Judy Huddleston: Some things remain the same, though I’m decades older than the girl who wrote the first book, I’m most interested in portraying the psycho-sexual dynamics of female experience. My memory still snags on personal details, but I’m more concerned with cultural context. In White Lipstick I wrote back in past tense to the tomboy at twelve to understand how she became the seventeen-year-old narrating the first memoir. We have deep bodily memories that are extremely accurate; following them can lead to a kind of unvarnished truth.
The Collagist: What other writing projects are you currently working on?
Judy Huddleston: Aside from sending out White Lipstick and Isis leaves Idaho, I just rewrote an ekphrastic collection of poems called Bitter Sea, based on the narrative frescoes of Giotto in the Arena Chapel and Chapel of Mary Magdalene. I recently began a series of connected shorts about a fatal love triangle in the 1880’s. (Thankfully none of these are memoir.)
The Collagist: What great books have you read recently? Are there any upcoming releases you're excited about?

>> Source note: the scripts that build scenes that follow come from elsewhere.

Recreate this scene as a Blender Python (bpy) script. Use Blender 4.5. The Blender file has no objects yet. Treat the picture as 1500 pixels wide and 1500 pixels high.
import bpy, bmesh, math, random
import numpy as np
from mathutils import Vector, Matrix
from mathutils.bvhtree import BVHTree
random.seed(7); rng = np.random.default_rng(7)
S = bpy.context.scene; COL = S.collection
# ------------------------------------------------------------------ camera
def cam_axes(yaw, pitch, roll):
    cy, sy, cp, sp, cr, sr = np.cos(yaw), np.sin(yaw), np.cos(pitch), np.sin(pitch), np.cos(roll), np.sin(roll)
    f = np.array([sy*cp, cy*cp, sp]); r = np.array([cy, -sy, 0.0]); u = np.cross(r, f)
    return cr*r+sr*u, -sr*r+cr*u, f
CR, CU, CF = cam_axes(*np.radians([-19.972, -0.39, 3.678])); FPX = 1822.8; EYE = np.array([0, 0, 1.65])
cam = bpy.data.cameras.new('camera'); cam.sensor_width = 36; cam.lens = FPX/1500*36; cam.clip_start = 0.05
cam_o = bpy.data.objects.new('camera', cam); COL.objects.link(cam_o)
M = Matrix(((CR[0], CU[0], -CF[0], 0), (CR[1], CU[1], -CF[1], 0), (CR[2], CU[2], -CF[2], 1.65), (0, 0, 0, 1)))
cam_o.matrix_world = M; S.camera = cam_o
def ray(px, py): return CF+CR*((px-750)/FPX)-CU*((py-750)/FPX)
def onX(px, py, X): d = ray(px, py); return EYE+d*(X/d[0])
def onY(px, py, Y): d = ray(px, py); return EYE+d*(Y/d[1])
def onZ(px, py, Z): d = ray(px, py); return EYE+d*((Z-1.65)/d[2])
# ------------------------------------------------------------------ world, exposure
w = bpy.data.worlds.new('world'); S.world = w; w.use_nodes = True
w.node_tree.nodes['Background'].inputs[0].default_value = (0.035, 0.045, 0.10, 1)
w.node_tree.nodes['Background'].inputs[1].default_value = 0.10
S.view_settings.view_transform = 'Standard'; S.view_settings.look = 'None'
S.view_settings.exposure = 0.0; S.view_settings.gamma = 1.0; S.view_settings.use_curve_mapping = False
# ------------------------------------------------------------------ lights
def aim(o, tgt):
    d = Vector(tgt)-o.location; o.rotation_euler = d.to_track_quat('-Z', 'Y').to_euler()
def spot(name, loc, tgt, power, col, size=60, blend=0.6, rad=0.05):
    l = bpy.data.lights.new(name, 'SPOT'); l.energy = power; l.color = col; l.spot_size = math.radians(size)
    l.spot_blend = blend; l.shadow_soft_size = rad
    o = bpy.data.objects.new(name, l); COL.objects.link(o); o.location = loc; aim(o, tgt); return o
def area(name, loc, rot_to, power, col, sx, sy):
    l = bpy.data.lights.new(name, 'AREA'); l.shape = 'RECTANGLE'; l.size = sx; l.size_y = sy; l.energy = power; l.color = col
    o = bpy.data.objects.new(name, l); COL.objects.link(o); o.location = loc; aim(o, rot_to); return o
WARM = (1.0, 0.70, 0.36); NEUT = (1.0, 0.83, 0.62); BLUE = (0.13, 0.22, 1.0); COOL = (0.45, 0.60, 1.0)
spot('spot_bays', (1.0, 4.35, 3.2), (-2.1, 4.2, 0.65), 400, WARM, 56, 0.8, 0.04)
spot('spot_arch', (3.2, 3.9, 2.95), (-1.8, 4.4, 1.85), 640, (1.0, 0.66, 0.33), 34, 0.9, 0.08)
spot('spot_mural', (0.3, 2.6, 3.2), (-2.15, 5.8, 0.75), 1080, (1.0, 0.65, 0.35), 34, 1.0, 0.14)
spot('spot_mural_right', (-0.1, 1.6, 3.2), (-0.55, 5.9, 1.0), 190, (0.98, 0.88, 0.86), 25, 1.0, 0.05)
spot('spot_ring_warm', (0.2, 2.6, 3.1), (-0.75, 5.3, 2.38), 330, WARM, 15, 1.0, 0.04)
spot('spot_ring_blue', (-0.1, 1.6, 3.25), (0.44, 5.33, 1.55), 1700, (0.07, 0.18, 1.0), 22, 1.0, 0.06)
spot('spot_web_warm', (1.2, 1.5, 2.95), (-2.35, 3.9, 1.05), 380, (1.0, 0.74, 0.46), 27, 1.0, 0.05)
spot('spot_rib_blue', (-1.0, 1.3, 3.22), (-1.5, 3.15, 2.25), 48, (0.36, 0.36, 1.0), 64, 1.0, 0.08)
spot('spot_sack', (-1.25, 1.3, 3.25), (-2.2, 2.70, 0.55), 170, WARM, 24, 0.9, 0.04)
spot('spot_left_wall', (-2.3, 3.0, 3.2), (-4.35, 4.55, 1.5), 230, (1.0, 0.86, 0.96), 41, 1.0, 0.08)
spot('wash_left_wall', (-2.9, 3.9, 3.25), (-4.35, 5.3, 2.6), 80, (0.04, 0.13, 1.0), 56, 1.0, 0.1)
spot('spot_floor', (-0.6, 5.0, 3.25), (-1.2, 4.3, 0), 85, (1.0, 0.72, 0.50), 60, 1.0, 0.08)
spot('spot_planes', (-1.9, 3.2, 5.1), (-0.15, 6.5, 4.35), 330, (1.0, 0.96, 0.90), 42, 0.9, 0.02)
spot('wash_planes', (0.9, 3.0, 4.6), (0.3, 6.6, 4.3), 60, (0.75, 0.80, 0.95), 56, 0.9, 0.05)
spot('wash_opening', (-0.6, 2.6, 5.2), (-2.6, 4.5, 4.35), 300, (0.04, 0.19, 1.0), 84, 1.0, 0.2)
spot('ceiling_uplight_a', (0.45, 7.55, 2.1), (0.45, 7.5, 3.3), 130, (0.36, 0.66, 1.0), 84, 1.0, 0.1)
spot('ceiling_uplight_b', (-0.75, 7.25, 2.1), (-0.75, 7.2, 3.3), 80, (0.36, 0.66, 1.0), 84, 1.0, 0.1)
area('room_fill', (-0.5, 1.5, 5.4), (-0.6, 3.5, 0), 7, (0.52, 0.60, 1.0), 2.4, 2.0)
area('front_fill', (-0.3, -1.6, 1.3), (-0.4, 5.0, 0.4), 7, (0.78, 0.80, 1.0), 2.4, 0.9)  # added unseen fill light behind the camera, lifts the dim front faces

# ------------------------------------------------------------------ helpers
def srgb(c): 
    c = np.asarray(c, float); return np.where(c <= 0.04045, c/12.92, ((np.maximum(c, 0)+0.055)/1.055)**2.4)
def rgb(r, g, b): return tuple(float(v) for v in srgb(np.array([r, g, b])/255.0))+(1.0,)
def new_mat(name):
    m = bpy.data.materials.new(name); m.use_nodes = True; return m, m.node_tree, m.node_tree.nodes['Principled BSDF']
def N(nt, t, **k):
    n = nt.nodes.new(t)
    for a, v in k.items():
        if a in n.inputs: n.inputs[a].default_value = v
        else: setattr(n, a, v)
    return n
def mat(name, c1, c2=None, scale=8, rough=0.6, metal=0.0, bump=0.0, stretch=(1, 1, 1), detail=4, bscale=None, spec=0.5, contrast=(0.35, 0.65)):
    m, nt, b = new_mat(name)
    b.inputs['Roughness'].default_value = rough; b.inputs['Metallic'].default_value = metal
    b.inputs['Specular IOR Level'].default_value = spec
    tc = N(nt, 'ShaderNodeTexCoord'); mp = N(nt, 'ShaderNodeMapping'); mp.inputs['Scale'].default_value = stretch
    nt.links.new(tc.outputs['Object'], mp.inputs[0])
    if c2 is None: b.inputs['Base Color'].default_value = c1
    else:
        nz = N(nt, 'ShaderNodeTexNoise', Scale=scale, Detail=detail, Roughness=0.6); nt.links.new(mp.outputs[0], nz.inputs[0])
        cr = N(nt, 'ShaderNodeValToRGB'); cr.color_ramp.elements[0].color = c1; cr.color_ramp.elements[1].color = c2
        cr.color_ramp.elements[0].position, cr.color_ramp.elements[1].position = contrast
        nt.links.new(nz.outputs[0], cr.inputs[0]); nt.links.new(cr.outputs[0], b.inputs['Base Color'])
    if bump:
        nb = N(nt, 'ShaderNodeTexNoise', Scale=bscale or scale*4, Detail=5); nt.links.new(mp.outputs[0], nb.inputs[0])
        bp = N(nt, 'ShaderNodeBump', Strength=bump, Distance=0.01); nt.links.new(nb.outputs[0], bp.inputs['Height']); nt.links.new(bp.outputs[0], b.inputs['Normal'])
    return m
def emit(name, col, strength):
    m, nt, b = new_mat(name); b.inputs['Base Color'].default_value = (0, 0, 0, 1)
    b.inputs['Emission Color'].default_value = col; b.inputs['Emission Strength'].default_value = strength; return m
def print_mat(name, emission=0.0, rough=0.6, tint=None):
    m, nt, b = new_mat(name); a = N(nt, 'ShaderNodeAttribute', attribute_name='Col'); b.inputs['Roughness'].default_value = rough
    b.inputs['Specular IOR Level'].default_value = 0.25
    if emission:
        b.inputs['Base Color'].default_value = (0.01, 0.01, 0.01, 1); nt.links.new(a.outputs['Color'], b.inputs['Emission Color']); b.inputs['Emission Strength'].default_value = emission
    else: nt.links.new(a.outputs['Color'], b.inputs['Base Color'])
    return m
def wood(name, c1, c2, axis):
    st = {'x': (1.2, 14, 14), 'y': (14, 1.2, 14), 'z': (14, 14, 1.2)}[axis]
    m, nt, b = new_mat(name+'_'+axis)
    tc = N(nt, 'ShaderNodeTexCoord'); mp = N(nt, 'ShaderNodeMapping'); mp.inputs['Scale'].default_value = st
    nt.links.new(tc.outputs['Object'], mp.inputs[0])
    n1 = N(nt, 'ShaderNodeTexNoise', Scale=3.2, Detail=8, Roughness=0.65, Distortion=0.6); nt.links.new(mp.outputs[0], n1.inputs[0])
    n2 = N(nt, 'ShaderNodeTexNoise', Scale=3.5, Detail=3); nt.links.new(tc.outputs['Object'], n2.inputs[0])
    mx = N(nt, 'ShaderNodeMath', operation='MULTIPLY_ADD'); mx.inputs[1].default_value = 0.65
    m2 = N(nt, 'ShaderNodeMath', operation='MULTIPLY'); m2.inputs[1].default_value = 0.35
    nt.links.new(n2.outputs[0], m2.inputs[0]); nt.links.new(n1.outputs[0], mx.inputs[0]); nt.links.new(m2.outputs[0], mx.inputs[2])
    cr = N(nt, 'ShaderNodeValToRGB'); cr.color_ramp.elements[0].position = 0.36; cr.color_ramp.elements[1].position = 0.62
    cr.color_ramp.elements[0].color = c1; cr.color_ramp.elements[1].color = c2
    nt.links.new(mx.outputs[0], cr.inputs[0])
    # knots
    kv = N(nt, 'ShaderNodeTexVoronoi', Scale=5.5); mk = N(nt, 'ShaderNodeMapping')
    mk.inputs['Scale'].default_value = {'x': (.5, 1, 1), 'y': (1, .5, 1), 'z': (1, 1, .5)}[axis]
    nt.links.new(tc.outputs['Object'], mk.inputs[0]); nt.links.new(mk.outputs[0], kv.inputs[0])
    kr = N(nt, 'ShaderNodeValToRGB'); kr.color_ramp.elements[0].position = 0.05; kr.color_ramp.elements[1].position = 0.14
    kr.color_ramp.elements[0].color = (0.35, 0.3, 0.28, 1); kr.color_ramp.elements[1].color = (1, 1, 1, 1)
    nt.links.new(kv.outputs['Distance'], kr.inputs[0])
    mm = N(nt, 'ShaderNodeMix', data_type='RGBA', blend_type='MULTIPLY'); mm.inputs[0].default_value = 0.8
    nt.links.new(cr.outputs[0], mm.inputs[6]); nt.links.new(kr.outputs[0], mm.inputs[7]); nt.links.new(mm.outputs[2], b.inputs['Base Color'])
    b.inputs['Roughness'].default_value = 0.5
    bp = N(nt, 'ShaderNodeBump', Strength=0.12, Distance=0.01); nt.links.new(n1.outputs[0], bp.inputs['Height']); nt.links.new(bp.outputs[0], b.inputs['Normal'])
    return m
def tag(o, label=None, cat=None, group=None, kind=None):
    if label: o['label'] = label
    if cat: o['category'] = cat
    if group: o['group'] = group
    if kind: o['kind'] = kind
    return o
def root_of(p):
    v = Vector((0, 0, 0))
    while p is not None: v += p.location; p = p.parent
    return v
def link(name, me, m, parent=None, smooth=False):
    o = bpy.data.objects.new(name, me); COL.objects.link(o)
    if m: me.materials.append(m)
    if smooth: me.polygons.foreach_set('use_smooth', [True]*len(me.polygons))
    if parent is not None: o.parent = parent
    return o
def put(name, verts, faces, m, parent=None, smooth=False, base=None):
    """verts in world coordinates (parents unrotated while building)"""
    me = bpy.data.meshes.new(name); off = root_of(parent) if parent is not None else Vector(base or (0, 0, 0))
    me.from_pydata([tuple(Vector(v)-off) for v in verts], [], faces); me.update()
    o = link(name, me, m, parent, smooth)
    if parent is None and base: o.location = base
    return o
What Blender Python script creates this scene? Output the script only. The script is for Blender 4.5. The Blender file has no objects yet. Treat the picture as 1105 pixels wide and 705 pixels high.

Judy Huddleston: I’ve been teaching the Novel this quarter, a course focused on work from the 19th century. The one we’re reading now is Sea Wolf. I’m impressed by Jack London’s character Wolf; he’s complex, layered and paradoxical–the kind of compelling, cruel and brilliant sociopath we love to hate. Right now, I’m looking forward to reading Mary Karr’s and Louise Glück’s newest books.